D’une part, le gouvernement chinois et ses entreprises devraient renforcer leur collaboration avec les gouvernements locaux et les entreprises des pays hôtes. Outre la promotion du développement économique via les projets de l’ICR, il est essentiel de mettre davantage l’accent sur le soutien au développement social à long terme. Cela devrait se traduire par une amélioration des droits humains dans les pays hôtes, notamment en ce qui concerne l’emploi, l’éducation, la sécurité, les droits environnementaux, numériques, et les droits des femmes et des enfants au sein des communautés locales.
De plus, les projets d’infrastructure nécessitent d’importants capitaux et ont un cycle de construction prolongé, avec un retour sur investissement modeste et une sensibilité aux enjeux macroéconomiques et géopolitiques.
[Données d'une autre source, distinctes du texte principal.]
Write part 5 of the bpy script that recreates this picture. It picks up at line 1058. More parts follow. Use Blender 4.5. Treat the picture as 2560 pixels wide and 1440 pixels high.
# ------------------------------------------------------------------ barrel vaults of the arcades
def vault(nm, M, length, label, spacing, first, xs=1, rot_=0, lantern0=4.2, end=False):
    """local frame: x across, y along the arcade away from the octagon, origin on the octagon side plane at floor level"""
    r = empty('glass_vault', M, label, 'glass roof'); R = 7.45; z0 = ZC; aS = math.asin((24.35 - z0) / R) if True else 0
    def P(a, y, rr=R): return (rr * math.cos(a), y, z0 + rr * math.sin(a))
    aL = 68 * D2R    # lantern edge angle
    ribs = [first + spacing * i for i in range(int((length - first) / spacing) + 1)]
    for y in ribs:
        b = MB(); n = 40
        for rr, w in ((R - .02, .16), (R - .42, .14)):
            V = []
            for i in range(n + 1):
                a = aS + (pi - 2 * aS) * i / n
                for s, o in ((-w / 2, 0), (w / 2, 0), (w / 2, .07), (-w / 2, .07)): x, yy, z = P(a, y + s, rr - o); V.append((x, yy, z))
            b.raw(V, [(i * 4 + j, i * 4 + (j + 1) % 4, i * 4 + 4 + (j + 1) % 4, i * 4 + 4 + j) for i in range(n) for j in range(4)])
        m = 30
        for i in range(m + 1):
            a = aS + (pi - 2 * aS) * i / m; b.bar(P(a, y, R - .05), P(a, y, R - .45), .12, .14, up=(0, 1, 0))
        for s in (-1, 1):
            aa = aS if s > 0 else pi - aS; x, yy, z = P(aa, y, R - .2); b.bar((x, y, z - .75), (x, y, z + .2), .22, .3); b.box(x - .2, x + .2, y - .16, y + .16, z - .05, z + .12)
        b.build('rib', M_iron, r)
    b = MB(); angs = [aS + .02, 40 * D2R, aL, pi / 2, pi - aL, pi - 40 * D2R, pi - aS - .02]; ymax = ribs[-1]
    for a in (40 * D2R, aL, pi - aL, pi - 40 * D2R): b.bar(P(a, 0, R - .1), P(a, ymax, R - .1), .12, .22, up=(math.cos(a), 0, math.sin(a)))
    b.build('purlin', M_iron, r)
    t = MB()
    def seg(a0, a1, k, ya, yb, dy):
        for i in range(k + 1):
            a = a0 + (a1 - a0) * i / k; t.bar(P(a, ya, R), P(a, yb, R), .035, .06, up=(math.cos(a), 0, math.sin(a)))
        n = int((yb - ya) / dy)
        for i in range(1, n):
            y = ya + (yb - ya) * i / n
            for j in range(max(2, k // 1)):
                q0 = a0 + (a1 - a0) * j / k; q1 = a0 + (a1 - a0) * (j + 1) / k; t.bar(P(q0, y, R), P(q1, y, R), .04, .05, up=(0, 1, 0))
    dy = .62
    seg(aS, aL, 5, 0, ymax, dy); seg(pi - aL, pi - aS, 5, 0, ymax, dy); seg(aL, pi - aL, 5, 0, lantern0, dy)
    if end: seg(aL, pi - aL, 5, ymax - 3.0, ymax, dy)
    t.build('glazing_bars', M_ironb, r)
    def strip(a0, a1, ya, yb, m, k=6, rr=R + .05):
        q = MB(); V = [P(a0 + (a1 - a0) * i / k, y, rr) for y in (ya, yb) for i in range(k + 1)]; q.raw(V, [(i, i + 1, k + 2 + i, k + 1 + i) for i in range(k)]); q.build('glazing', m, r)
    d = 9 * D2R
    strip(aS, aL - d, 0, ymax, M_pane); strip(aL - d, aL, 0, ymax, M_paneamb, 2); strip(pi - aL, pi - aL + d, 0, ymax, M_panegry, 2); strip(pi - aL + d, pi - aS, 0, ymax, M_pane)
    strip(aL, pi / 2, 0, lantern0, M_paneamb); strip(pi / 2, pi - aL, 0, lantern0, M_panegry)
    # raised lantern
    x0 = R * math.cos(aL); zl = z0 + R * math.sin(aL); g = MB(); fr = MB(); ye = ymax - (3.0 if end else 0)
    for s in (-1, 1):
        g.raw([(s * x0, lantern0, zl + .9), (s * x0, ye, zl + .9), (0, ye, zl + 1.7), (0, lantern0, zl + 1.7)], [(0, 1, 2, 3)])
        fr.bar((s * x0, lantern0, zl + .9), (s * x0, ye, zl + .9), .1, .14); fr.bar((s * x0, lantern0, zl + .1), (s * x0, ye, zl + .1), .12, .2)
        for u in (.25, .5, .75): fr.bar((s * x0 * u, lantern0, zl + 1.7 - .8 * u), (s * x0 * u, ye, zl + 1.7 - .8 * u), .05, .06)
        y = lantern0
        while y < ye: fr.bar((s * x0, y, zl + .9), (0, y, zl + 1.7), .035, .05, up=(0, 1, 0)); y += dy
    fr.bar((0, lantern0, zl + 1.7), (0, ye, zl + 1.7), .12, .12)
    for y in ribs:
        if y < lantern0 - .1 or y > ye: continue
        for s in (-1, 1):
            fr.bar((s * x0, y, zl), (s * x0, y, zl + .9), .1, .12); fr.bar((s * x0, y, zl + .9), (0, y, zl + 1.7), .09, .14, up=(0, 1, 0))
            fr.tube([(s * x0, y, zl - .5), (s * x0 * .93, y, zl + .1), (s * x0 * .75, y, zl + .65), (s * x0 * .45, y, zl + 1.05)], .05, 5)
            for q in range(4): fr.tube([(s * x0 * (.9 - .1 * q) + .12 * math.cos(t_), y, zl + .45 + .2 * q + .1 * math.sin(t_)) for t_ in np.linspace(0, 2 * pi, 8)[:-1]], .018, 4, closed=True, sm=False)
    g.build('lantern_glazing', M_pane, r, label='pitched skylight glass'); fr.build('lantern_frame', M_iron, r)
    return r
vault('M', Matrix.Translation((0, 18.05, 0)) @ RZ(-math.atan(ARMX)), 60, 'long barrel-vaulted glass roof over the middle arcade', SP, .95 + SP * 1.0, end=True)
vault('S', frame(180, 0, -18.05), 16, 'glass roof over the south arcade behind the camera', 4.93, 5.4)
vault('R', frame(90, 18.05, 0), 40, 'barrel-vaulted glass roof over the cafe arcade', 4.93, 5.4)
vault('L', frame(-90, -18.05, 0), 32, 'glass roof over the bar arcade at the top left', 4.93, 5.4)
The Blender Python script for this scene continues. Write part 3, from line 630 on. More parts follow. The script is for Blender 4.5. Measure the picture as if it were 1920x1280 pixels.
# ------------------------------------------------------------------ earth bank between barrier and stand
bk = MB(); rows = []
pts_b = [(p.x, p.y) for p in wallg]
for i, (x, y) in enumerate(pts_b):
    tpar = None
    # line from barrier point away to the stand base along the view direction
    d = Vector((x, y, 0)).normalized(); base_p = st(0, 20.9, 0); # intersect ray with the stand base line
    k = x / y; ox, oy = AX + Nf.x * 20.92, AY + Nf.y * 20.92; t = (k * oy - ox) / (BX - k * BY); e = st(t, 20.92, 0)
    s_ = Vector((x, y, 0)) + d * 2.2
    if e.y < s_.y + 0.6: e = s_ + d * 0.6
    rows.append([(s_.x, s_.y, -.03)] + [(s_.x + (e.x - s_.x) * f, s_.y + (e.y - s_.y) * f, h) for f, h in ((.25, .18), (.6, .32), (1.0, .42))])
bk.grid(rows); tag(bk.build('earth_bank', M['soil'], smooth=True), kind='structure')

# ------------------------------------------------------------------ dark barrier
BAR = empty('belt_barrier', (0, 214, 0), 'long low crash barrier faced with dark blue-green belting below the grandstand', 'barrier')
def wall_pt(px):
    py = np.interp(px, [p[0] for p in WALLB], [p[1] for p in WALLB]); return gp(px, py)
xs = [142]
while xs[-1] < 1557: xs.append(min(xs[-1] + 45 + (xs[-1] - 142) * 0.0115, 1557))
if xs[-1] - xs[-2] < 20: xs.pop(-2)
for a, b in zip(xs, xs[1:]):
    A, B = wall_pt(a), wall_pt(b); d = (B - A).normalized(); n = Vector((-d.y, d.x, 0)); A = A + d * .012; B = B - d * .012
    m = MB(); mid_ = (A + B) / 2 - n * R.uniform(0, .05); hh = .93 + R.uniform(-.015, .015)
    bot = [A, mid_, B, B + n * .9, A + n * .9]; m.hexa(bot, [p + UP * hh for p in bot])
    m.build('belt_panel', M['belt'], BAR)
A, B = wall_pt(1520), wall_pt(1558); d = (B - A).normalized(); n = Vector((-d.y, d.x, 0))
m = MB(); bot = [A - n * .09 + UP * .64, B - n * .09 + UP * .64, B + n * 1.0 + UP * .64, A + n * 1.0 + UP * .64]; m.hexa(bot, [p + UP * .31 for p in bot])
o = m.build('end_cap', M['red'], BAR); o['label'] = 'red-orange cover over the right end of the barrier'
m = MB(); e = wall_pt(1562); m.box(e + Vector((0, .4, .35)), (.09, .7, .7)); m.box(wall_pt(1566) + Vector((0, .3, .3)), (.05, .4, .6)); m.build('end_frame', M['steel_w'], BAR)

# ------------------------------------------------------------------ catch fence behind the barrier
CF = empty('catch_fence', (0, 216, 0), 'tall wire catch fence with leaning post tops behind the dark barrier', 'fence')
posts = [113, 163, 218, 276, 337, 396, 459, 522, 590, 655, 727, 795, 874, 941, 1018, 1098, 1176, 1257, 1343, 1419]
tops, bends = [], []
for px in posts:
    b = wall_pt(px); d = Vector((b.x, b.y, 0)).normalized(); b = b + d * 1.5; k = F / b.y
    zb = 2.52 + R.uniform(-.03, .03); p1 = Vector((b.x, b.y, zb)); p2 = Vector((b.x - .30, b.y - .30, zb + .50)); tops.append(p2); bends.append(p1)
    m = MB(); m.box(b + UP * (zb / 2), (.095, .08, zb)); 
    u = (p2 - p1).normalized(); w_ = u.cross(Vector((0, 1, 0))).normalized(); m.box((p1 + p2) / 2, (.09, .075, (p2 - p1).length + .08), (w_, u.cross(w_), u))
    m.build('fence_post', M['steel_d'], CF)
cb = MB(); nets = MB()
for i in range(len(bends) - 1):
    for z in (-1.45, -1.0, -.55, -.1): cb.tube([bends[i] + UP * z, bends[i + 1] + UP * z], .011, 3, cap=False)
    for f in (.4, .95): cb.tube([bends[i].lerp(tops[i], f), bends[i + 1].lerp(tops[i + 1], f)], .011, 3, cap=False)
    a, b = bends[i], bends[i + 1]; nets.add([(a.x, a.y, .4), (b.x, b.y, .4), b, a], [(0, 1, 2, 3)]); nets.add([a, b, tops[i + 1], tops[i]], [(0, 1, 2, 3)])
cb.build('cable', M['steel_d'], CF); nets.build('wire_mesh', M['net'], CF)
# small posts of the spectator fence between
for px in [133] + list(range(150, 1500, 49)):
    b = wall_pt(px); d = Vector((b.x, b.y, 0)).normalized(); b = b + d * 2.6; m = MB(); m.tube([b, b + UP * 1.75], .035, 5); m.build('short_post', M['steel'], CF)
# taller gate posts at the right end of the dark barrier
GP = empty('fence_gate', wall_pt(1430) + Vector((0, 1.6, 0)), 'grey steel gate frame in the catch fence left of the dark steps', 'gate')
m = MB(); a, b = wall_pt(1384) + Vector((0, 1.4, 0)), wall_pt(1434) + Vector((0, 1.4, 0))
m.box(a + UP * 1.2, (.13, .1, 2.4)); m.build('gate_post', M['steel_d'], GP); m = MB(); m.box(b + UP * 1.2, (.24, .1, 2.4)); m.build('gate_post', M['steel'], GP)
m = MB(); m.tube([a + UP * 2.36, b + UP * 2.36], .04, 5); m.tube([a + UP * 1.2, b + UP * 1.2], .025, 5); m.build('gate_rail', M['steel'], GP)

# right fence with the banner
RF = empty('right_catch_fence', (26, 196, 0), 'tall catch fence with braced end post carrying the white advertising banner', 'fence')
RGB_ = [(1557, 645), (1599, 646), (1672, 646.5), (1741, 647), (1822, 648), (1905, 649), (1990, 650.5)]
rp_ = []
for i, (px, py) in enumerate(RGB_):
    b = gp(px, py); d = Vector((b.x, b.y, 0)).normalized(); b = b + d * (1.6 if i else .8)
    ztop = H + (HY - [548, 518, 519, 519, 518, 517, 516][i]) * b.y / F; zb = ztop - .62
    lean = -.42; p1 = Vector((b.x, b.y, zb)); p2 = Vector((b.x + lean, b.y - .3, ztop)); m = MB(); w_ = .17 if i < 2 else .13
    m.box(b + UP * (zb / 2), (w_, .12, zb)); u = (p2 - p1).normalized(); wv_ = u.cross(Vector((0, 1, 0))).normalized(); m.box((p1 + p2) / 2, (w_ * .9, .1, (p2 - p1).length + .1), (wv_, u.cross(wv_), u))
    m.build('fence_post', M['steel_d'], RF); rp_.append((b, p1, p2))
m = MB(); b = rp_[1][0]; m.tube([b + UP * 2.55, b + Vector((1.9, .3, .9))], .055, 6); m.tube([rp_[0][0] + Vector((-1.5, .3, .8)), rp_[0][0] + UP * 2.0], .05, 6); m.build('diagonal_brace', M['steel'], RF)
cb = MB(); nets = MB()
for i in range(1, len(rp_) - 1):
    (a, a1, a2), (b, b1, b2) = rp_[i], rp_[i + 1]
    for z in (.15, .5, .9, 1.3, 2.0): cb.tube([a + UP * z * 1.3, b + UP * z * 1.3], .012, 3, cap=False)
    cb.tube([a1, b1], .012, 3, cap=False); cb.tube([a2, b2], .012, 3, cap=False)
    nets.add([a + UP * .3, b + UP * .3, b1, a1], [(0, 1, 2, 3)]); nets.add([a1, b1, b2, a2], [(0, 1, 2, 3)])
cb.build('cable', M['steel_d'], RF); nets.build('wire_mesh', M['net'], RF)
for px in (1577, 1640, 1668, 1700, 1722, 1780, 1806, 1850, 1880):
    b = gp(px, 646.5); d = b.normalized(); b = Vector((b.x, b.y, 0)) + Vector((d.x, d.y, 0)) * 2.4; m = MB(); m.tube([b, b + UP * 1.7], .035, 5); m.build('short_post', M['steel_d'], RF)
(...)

Il est donc essentiel pour les investisseurs chinois de renforcer leur vigilance face aux risques et de prendre des mesures préventives. Les entreprises chinoises doivent se protéger contre divers risques, tels que les risques politiques, économiques, sociaux, culturels et légaux, pour garantir la sécurité et la rentabilité de leurs investissements dans les projets de l’ICR. Ainsi, cette dernière pourra apporter des avantages concrets, durables et de grande qualité.
En somme, la Chine, les pays et les entreprises impliqués dans l’ICR doivent renforcer leur collaboration et démontrer par des actions concrètes que cette initiative a réellement stimulé le développement mondial, amélioré la vie des gens, apporté des avantages tangibles à tous, renforcé les droits de l’homme dans divers pays, et contribué à la création d’une communauté de destin pour l’humanité.
L’auteur est doyen exécutif et professeur de la Faculté de « la Ceinture et la Route » à l’Université normale de Beijing.